Task -
Return the lines exactly as they stand, from the first of the material through the line containing "cam.sensor_width = 36;".

++++++

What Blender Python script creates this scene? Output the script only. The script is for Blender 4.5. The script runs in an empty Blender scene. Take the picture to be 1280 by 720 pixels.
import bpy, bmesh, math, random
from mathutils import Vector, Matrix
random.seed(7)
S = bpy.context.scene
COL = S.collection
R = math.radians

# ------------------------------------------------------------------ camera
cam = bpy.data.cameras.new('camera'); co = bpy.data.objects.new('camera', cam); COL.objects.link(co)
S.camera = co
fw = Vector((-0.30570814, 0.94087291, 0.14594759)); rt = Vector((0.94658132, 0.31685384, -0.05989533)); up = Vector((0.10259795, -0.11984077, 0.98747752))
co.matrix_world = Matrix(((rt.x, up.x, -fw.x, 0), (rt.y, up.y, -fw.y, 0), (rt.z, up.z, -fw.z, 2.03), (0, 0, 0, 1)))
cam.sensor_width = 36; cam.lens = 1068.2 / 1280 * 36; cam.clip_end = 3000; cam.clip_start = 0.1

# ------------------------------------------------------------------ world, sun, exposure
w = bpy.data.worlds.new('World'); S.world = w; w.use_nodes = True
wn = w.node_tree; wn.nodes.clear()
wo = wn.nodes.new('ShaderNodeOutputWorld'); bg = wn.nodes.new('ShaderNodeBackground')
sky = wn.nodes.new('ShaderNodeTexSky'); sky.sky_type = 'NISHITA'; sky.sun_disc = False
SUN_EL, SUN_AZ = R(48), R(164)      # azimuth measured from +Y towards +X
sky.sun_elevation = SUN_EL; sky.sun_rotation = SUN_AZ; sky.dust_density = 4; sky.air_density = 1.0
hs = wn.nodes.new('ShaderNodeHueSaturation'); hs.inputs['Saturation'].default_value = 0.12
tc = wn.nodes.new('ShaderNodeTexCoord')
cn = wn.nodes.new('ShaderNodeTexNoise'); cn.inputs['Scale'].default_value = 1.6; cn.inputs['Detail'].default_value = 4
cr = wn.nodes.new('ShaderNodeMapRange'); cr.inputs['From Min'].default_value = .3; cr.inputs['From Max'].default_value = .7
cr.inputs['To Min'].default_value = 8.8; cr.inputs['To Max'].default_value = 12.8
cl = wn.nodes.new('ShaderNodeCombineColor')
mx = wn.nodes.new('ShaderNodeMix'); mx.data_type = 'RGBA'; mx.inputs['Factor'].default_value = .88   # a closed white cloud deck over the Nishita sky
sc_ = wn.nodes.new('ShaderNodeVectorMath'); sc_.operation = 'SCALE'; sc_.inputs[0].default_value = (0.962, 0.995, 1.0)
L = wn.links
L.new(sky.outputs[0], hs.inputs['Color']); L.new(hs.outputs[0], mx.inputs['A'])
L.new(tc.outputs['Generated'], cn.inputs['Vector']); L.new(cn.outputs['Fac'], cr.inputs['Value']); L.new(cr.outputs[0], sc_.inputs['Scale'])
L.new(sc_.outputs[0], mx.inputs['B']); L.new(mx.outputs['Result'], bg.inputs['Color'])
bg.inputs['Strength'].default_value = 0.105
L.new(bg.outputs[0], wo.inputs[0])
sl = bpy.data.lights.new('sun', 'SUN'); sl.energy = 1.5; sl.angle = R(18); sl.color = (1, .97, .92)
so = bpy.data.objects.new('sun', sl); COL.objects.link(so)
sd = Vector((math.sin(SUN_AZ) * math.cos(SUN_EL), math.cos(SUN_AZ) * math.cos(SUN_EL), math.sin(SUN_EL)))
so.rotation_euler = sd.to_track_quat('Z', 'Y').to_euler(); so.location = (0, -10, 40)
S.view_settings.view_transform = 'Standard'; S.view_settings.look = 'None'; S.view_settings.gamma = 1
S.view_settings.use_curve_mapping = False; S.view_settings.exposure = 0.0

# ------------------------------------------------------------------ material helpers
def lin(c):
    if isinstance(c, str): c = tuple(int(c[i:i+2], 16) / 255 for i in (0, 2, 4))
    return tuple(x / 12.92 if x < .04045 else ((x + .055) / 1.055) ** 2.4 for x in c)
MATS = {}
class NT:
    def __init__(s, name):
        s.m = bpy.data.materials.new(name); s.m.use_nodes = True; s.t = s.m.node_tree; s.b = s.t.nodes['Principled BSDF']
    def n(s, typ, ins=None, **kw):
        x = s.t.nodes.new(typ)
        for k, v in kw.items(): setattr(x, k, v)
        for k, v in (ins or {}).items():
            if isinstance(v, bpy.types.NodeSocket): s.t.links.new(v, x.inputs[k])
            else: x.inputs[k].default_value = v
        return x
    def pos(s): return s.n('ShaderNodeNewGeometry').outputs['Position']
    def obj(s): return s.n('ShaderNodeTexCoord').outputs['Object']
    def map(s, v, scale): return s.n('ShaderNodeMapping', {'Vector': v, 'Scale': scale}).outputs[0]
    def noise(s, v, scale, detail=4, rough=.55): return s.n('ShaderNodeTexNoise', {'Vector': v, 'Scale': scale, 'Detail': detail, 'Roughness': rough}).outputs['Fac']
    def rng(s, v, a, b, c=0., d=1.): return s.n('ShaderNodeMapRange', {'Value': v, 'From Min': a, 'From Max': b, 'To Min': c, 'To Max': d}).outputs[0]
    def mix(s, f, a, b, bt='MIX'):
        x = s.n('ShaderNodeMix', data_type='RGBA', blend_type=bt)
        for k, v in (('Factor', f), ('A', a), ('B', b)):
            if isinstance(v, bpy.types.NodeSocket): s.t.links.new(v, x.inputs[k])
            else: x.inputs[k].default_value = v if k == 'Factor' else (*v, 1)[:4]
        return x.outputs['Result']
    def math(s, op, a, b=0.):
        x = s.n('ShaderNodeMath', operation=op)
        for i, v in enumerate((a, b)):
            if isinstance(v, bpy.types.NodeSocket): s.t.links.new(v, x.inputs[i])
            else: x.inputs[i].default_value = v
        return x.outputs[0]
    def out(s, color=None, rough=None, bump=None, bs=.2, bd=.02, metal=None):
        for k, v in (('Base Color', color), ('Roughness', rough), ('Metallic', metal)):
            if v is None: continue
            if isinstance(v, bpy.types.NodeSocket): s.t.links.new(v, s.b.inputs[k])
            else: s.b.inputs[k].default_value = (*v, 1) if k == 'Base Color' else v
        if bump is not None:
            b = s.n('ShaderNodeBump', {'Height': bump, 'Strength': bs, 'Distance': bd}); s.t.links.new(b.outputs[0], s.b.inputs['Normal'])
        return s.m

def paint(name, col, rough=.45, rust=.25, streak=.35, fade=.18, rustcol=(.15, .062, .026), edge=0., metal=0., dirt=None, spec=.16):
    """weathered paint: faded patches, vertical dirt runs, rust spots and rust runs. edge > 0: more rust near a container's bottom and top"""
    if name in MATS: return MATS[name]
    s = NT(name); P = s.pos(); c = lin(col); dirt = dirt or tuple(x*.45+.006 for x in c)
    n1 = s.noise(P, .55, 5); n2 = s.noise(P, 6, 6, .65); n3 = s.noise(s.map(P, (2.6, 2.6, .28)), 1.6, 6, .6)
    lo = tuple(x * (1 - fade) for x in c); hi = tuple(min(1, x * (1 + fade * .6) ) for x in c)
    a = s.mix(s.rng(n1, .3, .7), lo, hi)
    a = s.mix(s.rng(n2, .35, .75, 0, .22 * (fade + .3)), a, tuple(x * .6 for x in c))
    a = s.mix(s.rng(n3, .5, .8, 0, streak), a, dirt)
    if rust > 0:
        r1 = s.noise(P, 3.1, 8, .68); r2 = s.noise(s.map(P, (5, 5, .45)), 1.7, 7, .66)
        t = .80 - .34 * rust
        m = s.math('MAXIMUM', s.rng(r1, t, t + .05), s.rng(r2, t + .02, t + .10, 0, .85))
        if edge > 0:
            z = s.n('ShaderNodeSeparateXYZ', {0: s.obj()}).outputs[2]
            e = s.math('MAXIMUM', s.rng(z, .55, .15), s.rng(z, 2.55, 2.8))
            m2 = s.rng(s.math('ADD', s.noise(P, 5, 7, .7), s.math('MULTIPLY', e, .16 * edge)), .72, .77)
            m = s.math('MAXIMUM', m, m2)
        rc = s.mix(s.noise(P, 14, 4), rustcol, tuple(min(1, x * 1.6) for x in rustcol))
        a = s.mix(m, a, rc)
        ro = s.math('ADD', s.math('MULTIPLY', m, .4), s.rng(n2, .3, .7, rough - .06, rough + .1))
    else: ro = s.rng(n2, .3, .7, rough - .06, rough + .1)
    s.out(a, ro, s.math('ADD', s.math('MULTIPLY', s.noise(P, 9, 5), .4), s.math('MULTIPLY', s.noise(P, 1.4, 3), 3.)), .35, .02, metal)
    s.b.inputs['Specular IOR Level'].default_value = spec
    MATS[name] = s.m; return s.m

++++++

Complete output -
What Blender Python script creates this scene? Output the script only. The script is for Blender 4.5. The script runs in an empty Blender scene. Take the picture to be 1280 by 720 pixels.
import bpy, bmesh, math, random
from mathutils import Vector, Matrix
random.seed(7)
S = bpy.context.scene
COL = S.collection
R = math.radians

# ------------------------------------------------------------------ camera
cam = bpy.data.cameras.new('camera'); co = bpy.data.objects.new('camera', cam); COL.objects.link(co)
S.camera = co
fw = Vector((-0.30570814, 0.94087291, 0.14594759)); rt = Vector((0.94658132, 0.31685384, -0.05989533)); up = Vector((0.10259795, -0.11984077, 0.98747752))
co.matrix_world = Matrix(((rt.x, up.x, -fw.x, 0), (rt.y, up.y, -fw.y, 0), (rt.z, up.z, -fw.z, 2.03), (0, 0, 0, 1)))
cam.sensor_width = 36; cam.lens = 1068.2 / 1280 * 36; cam.clip_end = 3000; cam.clip_start = 0.1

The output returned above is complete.